• **Supplied records**:
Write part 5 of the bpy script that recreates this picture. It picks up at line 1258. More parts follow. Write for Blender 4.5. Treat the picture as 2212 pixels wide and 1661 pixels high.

==

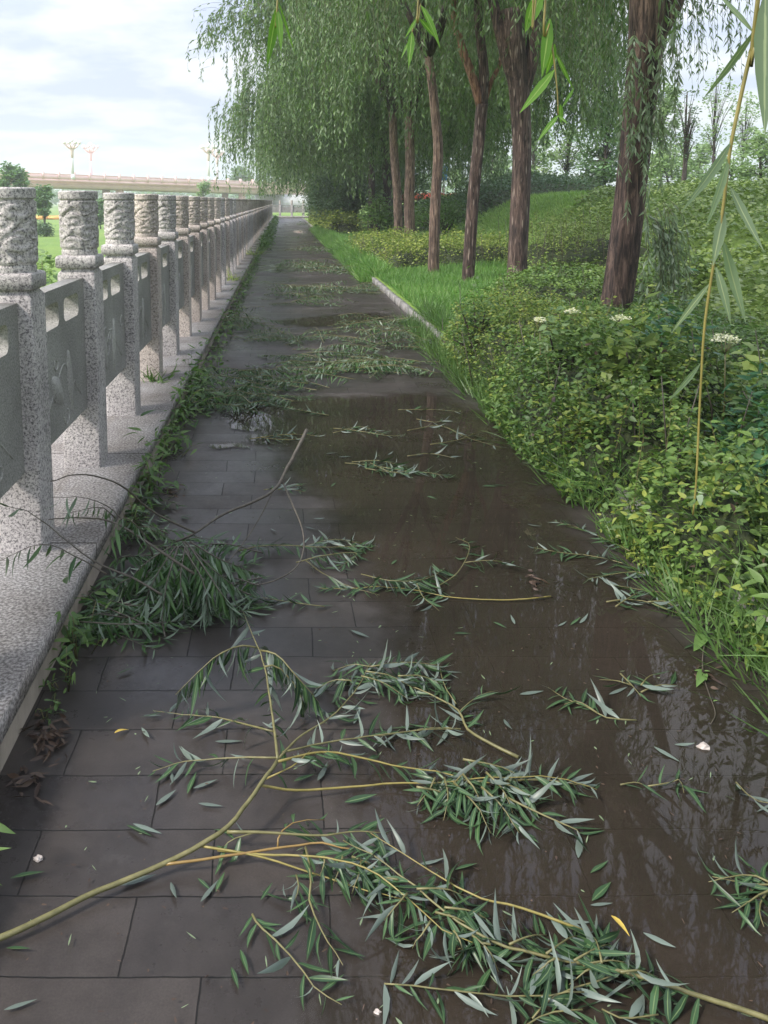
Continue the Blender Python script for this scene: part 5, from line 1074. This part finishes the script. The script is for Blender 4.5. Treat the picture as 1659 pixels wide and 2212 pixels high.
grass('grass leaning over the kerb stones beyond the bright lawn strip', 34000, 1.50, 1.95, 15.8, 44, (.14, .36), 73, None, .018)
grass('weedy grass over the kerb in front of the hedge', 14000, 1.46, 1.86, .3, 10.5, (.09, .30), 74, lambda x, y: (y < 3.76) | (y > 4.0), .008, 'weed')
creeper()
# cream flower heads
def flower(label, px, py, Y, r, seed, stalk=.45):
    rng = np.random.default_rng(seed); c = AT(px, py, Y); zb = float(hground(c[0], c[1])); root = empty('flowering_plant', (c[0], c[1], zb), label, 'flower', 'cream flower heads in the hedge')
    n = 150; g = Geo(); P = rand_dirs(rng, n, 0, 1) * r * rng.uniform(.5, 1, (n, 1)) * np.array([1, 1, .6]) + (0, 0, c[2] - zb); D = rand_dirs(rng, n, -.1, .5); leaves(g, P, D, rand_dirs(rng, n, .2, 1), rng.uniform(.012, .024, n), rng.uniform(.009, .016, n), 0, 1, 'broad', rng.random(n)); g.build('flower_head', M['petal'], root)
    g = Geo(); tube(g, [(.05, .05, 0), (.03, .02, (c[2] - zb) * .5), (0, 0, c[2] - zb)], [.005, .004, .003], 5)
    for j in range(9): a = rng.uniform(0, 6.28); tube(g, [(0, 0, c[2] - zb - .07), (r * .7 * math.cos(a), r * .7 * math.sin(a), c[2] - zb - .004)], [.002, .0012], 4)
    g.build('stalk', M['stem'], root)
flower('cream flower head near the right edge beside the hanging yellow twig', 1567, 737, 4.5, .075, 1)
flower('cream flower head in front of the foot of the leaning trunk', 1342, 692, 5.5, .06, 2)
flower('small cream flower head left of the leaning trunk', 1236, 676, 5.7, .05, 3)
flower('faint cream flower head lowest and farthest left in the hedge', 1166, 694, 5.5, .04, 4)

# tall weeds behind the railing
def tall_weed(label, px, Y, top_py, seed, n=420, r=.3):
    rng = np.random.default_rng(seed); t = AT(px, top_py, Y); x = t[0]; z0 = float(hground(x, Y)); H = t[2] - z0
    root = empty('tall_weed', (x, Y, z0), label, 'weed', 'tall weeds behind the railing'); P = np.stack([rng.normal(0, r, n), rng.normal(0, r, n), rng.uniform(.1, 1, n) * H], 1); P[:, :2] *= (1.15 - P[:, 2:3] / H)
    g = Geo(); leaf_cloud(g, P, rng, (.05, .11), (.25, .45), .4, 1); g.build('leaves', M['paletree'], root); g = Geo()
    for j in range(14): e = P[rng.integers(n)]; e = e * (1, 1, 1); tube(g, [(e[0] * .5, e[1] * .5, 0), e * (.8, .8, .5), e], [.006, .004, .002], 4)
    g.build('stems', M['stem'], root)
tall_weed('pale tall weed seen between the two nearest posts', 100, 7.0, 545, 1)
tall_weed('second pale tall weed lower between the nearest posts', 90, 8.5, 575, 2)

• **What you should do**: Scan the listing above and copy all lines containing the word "script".

• **Correct result**:
Write part 5 of the bpy script that recreates this picture. It picks up at line 1258. More parts follow. Write for Blender 4.5. Treat the picture as 2212 pixels wide and 1661 pixels high.
Continue the Blender Python script for this scene: part 5, from line 1074. This part finishes the script. The script is for Blender 4.5. Treat the picture as 1659 pixels wide and 2212 pixels high.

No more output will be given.